I recently wrapped up my LFX Mentorship with Kubernetes’ kube-state-metrics (KSM), and honestly, it was an amazing experience. In this post, I want to share what I worked on, what I learned, and overall how these three months helped me grow as an engineer.
Project
My project focused on automating the entire release process of kube-state-metrics, which previously took a lot of manual effort every few months. To make things smoother for maintainers, I built a set of GitHub workflows that handle the full pipeline end-to-end—automating the commands needed for creating the pre-release PR, generating pre-releases using GoReleaser, creating release notes, and even taking care of the post-release steps. Turning this multi-step, manual, and often boring process into a reliable automated workflow now makes cutting new KSM releases much faster, more consistent, and way easier for the team.
What I did throughout
Coincidentally, when my mentorship started, a new KSM release was just around the corner. My mentors handed me complete ownership of cutting that release. This was super helpful because it gave me hands-on exposure to how the release process actually works, and helped me understand each step deeply and honestly, also helped me feel the pain of doing all of it manually.

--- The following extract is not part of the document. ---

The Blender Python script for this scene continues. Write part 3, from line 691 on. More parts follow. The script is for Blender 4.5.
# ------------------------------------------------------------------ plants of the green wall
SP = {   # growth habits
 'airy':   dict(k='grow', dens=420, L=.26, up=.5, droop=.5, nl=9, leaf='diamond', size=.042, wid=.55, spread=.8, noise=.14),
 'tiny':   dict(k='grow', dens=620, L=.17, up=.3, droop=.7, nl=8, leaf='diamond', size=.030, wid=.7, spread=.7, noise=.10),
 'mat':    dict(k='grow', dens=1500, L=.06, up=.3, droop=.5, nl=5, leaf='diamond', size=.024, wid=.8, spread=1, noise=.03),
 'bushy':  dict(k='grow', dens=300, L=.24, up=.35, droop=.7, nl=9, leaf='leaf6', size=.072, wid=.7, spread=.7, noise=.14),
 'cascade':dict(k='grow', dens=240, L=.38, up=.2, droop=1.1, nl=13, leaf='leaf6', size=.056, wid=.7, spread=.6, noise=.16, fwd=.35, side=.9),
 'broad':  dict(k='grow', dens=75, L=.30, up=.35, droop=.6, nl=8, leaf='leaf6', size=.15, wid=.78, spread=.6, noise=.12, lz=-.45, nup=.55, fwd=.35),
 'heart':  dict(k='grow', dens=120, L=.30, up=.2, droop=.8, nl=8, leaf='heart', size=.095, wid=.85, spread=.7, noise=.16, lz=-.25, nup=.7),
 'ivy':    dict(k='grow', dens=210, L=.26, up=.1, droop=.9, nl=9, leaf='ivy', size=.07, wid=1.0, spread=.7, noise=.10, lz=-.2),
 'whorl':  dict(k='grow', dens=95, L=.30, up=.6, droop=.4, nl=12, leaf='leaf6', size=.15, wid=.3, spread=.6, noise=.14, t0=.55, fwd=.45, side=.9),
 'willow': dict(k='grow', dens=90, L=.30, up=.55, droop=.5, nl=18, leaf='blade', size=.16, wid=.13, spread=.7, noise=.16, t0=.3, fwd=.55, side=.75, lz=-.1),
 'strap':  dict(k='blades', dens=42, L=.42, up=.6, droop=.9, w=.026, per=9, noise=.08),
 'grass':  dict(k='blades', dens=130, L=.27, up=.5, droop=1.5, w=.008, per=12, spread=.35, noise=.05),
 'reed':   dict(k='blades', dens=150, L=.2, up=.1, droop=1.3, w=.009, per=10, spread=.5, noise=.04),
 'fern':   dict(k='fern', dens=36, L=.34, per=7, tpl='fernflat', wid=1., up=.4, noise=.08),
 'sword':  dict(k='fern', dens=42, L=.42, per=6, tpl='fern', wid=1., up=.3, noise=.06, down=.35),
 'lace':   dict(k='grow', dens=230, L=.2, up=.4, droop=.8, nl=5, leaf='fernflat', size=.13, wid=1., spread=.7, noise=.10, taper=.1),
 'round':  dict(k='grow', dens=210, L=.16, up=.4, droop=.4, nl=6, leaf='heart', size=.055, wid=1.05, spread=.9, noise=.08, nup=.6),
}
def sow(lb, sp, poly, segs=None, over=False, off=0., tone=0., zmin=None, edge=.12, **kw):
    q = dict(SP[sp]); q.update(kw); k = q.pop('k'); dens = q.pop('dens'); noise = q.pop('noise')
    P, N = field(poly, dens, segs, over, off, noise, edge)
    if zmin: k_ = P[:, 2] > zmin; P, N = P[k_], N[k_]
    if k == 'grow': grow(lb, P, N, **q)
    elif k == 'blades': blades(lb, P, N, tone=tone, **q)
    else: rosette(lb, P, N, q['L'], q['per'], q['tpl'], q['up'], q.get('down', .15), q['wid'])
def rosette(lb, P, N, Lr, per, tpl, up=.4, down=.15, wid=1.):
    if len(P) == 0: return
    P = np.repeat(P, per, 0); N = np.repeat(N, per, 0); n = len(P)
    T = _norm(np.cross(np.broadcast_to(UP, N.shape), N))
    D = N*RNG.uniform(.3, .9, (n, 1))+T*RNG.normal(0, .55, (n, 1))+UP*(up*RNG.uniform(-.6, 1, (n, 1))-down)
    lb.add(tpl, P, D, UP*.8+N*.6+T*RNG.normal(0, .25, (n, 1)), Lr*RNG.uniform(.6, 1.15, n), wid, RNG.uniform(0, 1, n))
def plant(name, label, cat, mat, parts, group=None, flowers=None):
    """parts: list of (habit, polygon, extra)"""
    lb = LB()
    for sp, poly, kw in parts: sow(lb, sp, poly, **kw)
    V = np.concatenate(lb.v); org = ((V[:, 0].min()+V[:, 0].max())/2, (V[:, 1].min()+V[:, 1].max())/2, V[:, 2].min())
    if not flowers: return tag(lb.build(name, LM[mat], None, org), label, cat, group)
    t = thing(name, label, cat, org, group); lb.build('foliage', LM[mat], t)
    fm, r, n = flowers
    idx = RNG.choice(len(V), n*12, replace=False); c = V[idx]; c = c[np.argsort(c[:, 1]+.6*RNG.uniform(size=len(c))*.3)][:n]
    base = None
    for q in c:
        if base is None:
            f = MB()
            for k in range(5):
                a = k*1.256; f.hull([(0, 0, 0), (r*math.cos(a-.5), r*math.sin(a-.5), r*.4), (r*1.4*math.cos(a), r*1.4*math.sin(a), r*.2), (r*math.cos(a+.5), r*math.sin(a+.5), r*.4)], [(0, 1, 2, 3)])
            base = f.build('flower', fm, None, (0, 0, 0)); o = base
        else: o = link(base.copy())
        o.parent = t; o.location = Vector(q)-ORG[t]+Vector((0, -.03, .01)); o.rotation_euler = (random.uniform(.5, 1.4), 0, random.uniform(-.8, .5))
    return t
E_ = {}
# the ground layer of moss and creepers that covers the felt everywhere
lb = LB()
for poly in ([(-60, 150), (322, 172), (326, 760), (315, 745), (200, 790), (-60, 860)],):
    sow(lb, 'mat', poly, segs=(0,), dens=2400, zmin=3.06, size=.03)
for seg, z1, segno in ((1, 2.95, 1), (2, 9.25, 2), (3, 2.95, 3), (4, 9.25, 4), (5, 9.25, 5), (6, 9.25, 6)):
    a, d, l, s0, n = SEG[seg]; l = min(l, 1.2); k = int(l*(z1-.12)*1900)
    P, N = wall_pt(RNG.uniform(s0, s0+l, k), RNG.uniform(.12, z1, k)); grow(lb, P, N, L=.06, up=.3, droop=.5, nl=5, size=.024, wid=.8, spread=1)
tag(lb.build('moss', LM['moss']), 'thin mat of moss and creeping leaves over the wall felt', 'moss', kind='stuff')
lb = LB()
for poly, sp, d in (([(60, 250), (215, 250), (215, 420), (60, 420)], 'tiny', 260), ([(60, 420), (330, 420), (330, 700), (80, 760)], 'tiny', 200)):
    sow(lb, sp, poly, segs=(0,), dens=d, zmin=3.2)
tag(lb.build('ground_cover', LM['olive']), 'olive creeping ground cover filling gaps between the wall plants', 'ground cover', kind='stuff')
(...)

From there, I started automating each step from RELEASE.md one by one and tested everything in my fork’s CI. I faced a bunch of challenges along the way like deciding which tooling made the most sense, figuring out where to draw the line between custom scripts and existing tools, and making sure my automations were clean enough to avoid future maintenance overhead. But solving these problems was the fun part.
Overall experience
My overall LFX Mentorship experience was genuinely awesome. My mentors were super supportive and always there whenever I got stuck, which made the entire journey smooth and enjoyable. I learned a ton especially around release engineering, CI/CD workflows, GitHub Actions, and how real-world teams actually manage releases in production. It was exactly the kind of hands-on, industry level exposure I was looking for, and I honestly have no complaints just a lot of gratitude for how much I learned and how welcoming the community was.
Some flaws and future improvements
Even after all the automation, the release process still requires some manual intervention like running the post-release workflow after images are built and tested on Prow, running the kpromo command locally to promote images, and dealing with the fact that CI can’t handle certain steps because it requires a k8s.io PAT. There’s definitely room to improve this further.